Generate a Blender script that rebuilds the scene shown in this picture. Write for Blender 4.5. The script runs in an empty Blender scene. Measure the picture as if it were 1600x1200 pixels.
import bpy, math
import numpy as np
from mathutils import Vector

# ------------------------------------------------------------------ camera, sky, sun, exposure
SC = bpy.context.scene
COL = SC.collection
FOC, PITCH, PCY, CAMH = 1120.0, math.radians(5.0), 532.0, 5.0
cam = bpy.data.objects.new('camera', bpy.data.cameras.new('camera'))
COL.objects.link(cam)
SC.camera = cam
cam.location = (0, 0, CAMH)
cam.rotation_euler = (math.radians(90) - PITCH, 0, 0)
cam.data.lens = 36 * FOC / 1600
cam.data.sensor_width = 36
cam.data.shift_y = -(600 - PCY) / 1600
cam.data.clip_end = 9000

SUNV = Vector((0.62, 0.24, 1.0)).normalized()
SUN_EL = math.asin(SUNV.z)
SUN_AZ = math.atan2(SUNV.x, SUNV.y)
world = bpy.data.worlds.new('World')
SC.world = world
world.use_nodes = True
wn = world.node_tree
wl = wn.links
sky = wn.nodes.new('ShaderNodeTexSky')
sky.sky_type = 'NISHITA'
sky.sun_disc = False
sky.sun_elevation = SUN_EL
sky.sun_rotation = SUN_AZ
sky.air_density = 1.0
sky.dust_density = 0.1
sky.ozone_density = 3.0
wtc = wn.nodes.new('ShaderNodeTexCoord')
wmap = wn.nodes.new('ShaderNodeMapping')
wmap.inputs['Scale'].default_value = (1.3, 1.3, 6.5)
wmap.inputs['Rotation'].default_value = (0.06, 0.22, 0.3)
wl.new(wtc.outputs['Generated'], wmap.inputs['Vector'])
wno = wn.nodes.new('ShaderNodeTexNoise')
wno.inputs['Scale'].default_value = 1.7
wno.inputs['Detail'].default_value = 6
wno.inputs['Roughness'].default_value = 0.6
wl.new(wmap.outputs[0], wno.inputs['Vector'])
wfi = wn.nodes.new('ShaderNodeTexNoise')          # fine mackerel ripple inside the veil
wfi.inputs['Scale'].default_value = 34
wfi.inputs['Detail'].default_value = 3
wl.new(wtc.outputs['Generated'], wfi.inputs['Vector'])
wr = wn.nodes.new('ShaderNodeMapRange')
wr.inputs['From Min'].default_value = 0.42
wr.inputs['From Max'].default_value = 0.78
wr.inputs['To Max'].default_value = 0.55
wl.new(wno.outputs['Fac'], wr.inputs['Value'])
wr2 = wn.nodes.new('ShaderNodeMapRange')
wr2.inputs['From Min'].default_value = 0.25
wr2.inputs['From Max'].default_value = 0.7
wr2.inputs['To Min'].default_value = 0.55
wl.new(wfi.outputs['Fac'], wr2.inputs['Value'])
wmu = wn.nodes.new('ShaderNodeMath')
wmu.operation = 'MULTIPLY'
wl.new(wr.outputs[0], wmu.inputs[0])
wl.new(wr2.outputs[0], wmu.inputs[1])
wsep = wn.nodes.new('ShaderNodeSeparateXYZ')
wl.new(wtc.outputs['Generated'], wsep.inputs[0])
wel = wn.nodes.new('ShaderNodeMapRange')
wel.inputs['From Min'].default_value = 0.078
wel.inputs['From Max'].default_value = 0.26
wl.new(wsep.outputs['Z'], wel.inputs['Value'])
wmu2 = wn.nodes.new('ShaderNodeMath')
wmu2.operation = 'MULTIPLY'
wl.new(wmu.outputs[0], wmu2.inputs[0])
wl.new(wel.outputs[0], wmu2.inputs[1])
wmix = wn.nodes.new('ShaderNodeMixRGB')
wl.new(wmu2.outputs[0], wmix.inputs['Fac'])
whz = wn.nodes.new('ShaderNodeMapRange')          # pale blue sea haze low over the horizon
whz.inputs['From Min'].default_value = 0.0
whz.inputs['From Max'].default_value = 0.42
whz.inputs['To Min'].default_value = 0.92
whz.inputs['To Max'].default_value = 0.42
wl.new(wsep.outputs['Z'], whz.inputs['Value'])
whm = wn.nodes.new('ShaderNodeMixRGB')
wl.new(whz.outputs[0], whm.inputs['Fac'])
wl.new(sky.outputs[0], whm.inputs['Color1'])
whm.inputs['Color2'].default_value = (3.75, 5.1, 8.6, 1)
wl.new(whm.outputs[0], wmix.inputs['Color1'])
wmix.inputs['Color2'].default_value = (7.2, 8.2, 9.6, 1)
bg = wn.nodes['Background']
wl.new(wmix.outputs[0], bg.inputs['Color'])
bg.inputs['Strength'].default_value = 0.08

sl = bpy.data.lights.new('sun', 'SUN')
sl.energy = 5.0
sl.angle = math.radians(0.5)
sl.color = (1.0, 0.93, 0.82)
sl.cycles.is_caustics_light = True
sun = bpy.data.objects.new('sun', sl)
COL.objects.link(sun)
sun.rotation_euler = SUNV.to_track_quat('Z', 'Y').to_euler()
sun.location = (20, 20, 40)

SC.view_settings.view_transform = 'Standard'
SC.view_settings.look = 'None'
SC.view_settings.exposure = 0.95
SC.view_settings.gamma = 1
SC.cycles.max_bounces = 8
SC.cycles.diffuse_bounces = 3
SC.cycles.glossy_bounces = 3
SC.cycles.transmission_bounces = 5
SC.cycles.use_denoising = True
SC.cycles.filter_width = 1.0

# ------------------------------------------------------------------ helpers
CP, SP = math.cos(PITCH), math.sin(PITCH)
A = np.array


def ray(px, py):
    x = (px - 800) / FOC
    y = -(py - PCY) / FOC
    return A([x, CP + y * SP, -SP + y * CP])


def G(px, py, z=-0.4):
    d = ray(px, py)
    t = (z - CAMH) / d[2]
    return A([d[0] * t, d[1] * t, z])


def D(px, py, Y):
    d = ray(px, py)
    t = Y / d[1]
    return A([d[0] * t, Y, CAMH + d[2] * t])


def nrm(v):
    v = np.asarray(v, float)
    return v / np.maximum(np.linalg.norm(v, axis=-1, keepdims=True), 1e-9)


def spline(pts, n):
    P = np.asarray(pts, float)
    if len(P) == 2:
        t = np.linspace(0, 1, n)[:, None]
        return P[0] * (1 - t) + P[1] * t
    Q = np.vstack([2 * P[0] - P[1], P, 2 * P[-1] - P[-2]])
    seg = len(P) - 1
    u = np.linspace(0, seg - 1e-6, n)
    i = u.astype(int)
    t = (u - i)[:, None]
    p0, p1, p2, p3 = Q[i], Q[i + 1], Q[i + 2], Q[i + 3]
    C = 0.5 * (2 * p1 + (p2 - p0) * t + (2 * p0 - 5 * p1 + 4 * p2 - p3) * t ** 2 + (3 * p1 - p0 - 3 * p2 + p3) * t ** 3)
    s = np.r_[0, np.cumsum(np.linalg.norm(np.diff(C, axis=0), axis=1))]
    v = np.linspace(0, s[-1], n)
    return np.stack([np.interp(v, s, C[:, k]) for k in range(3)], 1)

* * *

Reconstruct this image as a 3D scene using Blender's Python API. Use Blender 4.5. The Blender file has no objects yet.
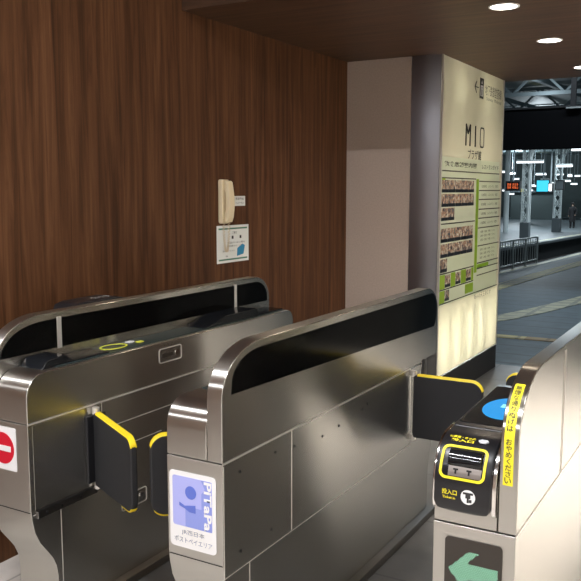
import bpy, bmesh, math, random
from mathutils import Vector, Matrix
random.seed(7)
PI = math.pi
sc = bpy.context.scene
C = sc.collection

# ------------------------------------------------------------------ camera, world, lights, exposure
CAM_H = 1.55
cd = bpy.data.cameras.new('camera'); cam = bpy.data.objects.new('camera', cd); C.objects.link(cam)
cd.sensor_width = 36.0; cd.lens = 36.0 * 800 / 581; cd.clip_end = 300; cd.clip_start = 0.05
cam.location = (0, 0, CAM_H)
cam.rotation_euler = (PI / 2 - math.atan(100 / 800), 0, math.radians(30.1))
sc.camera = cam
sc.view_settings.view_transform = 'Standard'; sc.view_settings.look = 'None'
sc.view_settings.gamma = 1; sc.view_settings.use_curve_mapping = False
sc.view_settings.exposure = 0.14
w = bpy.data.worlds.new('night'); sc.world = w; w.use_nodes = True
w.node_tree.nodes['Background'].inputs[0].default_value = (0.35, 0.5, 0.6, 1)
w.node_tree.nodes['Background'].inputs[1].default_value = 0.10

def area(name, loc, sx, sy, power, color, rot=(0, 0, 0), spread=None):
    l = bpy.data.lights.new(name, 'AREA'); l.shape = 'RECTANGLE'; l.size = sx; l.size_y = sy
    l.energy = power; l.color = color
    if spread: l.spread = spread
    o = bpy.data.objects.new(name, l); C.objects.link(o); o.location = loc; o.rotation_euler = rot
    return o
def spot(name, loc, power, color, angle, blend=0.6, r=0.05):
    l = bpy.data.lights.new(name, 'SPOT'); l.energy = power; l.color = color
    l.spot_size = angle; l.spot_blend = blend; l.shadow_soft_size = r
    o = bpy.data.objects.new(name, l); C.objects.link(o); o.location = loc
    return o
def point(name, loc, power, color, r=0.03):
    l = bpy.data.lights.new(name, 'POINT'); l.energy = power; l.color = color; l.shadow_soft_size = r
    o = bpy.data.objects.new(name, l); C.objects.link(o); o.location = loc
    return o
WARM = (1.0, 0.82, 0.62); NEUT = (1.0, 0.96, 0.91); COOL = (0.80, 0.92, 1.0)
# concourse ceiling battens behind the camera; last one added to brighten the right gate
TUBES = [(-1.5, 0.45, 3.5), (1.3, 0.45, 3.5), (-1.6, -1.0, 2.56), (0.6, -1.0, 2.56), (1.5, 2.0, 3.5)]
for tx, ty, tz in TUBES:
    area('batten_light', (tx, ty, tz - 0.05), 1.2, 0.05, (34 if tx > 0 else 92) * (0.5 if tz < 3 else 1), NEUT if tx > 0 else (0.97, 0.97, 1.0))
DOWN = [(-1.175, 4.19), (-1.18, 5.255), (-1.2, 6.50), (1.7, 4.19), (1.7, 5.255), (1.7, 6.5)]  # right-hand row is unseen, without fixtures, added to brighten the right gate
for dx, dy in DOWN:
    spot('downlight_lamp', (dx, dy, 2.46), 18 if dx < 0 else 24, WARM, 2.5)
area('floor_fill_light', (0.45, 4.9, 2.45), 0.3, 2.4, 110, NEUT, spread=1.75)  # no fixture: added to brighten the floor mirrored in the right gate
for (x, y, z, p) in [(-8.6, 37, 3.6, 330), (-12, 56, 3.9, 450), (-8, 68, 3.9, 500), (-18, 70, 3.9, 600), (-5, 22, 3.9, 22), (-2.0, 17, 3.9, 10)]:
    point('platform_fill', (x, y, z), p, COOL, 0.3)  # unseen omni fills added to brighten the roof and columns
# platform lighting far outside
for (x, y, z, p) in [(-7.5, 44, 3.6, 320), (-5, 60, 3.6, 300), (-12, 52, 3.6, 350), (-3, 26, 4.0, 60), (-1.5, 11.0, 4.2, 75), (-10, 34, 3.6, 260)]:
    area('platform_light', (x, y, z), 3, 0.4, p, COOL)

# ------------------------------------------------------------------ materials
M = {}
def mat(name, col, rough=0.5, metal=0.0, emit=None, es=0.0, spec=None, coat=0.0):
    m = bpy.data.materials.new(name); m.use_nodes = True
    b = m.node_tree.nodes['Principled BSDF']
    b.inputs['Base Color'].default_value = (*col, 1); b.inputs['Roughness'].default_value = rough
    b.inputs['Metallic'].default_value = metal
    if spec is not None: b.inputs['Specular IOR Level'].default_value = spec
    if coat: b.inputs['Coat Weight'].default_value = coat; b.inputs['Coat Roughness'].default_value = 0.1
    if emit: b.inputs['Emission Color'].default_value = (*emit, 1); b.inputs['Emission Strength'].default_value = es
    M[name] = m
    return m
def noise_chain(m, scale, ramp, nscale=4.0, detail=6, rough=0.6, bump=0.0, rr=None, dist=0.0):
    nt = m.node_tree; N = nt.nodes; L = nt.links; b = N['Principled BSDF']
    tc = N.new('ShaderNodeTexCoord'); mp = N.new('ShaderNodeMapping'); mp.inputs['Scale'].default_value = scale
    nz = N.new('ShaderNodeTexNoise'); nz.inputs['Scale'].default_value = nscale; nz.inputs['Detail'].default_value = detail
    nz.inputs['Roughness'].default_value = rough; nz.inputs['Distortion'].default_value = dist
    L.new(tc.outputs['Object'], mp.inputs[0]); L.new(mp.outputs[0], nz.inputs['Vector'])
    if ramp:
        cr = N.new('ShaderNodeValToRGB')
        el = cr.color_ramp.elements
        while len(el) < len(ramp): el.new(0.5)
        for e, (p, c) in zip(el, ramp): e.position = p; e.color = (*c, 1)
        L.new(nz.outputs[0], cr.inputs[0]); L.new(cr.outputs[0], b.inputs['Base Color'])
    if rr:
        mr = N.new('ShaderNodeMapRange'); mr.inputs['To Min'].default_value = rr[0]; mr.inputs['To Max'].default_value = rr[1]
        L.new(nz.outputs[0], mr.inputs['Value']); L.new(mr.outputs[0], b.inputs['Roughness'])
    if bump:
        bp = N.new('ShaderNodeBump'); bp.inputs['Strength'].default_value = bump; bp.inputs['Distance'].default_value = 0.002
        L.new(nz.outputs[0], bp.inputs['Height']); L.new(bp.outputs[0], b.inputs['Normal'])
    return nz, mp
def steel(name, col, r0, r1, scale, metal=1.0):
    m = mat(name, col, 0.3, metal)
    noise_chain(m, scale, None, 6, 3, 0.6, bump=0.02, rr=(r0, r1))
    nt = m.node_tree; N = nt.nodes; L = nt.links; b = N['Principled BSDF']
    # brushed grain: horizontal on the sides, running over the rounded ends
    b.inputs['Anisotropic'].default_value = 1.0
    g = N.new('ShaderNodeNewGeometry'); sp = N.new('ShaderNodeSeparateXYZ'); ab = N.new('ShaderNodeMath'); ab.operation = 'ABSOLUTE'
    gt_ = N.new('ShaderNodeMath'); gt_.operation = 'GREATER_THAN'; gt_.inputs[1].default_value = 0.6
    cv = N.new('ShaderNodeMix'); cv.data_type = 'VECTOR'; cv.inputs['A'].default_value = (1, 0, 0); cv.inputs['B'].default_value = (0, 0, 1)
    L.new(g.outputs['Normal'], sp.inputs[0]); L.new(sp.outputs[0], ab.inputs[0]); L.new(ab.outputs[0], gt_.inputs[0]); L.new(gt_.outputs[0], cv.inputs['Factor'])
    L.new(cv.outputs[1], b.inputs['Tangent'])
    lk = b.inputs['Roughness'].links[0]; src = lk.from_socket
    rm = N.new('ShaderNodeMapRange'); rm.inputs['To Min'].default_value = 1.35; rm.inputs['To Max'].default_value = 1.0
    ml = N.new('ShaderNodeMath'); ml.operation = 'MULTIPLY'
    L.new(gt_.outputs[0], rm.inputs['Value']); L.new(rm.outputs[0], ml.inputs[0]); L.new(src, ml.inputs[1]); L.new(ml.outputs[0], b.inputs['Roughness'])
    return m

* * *

TASK INSTRUCTIONS: Using the data above, set down each line from the line with "Reconstruct this image" to the line with "C = sc.collection" exactly, both ends included, and leave the pictures behind. Nothing else belongs.

REPLY:
Reconstruct this image as a 3D scene using Blender's Python API. Use Blender 4.5. The Blender file has no objects yet.
import bpy, bmesh, math, random
from mathutils import Vector, Matrix
random.seed(7)
PI = math.pi
sc = bpy.context.scene
C = sc.collection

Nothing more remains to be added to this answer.